Saturday, November 13, 2010

Q On Producing

I heard something today that kind of got me down about Hip Hop for a minute, to be honest. I was watching an episode of The Colbert Report that aired Thursday night. Quincy Jones was the guest, and he was there to promote his new album and book.

One of the first questions Stephen Colbert asked of Jones was "What does a music producer do?"

He answered, "Put it like this...if the cover is bad, if the tempo is too slow, or too fast, if the key is wrong, if you got the wrong engineer, you got the wrong studio, the wrong background singers, the wrong arrangements, and the song doesn't work then it's the producer's fault...if it's a hit, it's the artist".

That last part was kind of tongue-in-cheek, obviously. But, he made a good point about what it means to produce a piece of entertainment art. A film producer would be responsible for things in much the same way. But, not so much in Hip Hop. At least, not in a lot of cases, it would seem.

When constructing a Hip Hop song/album, the MC meets with (usually) several "producers" who more often than not have spent time by themselves in a room making instrumental tracks prior to the meeting, which they put into a collection to play for whoever is requesting their talents. Sometimes there is no meeting at all. Sometimes the MC will just have a bunch of tracks sent to them, and pick out what they like to rhyme over, never even sitting in the same room with their collaborator.

My point is that the way a guy like Quincy Jones' approaches music seems to be lost on most "beat makers" in Hip Hop today. This is probably because a lot of these guys aren't really producers at all. They layer sounds in a computer program, but have no ear for how to arrange vocals and instruments. Additionally, when there is no understanding of an artist's unique ideas or abilities (pardon the pun), no give and take of ideas, no unique application based on who you're working with, what you get is generic, cookie-cutter music that will sound the same no matter who is involved. And that's not always the producer's fault either. A lot of times it seems to be the MC who is too lazy or insecure to actually sit in a studio and create something. So, "beats" end up being made by the hundreds and delivered to the highest bidder with no real interest in what finished product comes out of them.

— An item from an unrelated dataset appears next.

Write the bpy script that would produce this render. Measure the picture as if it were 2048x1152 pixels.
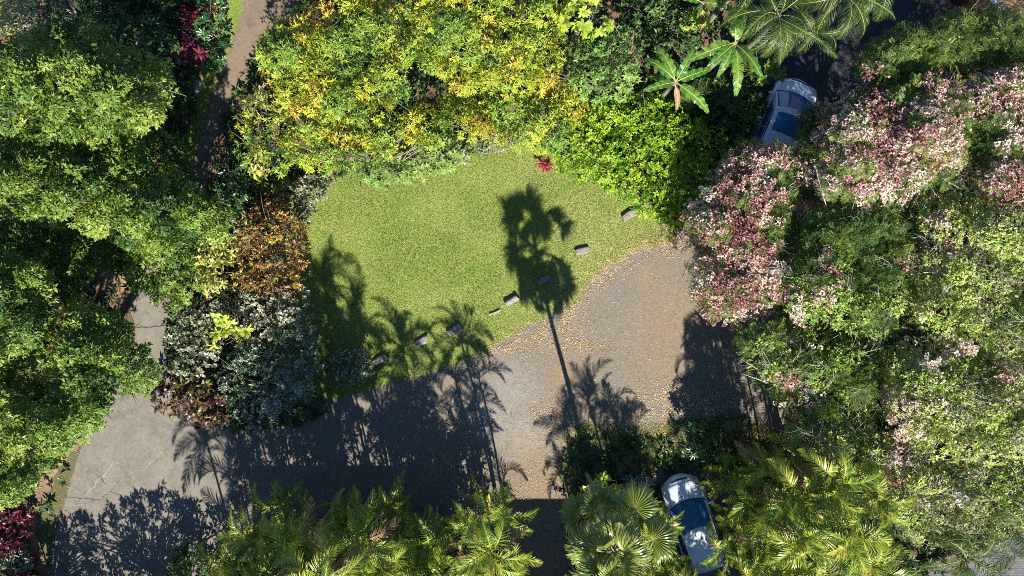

To hear such an accomplished musician like Jones talk about what he does made it depressing to think about what has passed for production and for music in Hip Hop a lot of the time in this last decade. Bottom line there are a bunch of people that really need to step it up if they want to consider themselves artists or musicians. I know that the way a Hip Hop track is built is often much different from how someone constructs one in another genre, but the creativity and real collaboration is clearly absent a lot of the time.

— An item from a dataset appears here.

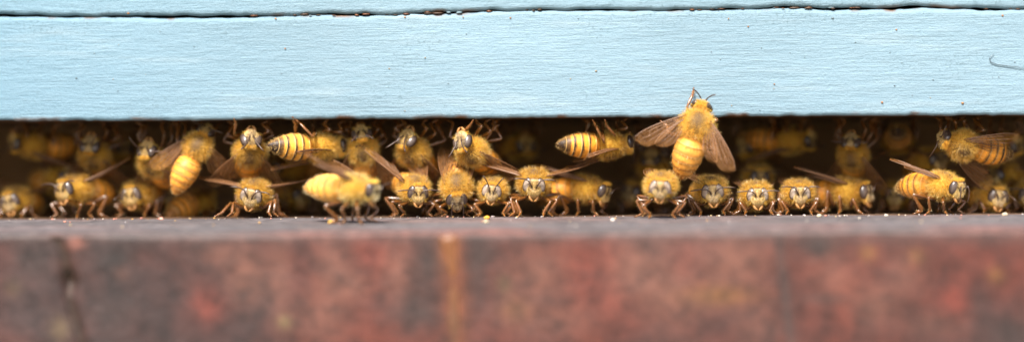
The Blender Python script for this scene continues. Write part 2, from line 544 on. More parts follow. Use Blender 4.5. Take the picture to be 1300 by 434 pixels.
def board_loop(xs):
    out = []
    wd = np.ones((len(xs), 1)) * np.array([0.09, 0.055, 0.035])
    out.append((36.0 + 0 * xs, FLOOR + 0 * xs, wd))
    for y in (12, 6, 3.0, 2.0, 1.2, 0.8, 0.5):
        out.append((y + 0 * xs, FLOOR + 0.004 * fbm(xs * 2, xs * 0 + y, 15, 3), wd * (1.0 if y > 1 else 1.6)))
    for y in np.concatenate([np.linspace(0.32, -0.5, 18), np.linspace(-0.65, FRONT_Y + 0.12, 16)]):
        z = floor_z(y) + 0.010 * fbm(xs * 2.2, xs * 0 + y * 3, 17, 4) * (1 if y < 0.1 else 0.6)
        wear = np.clip((0.35 - y) / 0.3, 0, 1)
        c = ledge_cols(xs, y + 0 * xs) * wear + wd * 1.6 * (1 - wear)
        # red paint left along the front arris
        fr = np.clip((-y - 1.9) / 0.7, 0, 1) * np.clip(fbm(xs * 0.7, xs * 0, 37, 3) * 2.2 - 0.1, 0, 1)
        fr = fr[:, None] * 0.45
        c = c * (1 - fr) + np.array([0.15, 0.05, 0.038]) * fr
        out.append((y + 0 * xs, z, c))
    n1 = 0.02 * fbm(xs * 1.5, xs * 0, 29, 3)
    e = np.clip(0.5 + 1.2 * fbm(xs * 0.6, xs * 0, 33, 3), 0, 1)[:, None]
    ec = np.array([0.045, 0.034, 0.034]) * (1 - e) + np.array([0.075, 0.030, 0.024]) * e
    out.append((FRONT_Y + 0.05 + n1 * 0.3, FRONT_Z - 0.012 + n1 * 0.2, ec))
    out.append((FRONT_Y + 0.012 + n1 * 0.3, FRONT_Z - 0.05 + n1 * 0.2, ec))
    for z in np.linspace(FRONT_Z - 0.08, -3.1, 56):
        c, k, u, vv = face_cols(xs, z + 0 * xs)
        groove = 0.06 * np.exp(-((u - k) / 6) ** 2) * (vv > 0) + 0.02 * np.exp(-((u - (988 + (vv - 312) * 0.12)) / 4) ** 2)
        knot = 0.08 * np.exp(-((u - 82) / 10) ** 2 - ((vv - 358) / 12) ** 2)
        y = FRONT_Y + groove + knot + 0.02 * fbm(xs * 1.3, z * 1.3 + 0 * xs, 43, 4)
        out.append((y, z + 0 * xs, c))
    out.append((FRONT_Y + 0.1 + 0 * xs, -3.2 + 0 * xs, wd)); out.append((36 + 0 * xs, -3.2 + 0 * xs, wd))
    return out


XB = np.concatenate([np.linspace(-24, -9, 24)[:-1], np.arange(-9, 9, 0.05), np.linspace(9, 24, 24)])
v, f, c = extrude_x(XB, board_loop)
board = link('landing_board', make_mesh('landing_board', v, f, c, True, [M_BOARD]),
             label='thick weathered landing board with worn red paint under the bees', cat='landing board')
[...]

Thankfully, there are also more and more artists coming out with exciting music in our genre these days as well, and are pushing themselves to really create something while inspiring many more. The use of live instruments and outreach into other sounds is helping a lot, as are single-producer albums that have come back into popularity with Hip Hop artists recently - this especially forces the producer to take responsibility for the entire finished package that is delivered on a project. The passion for the music is really being expressed by some of my new favorite artists. And, some of the older ones have reignited theirs as well. So, for the most part I feel good about the direction being taken. But, for fucks sake if you're gonna collaborate with someone the first step is being in the same room with them.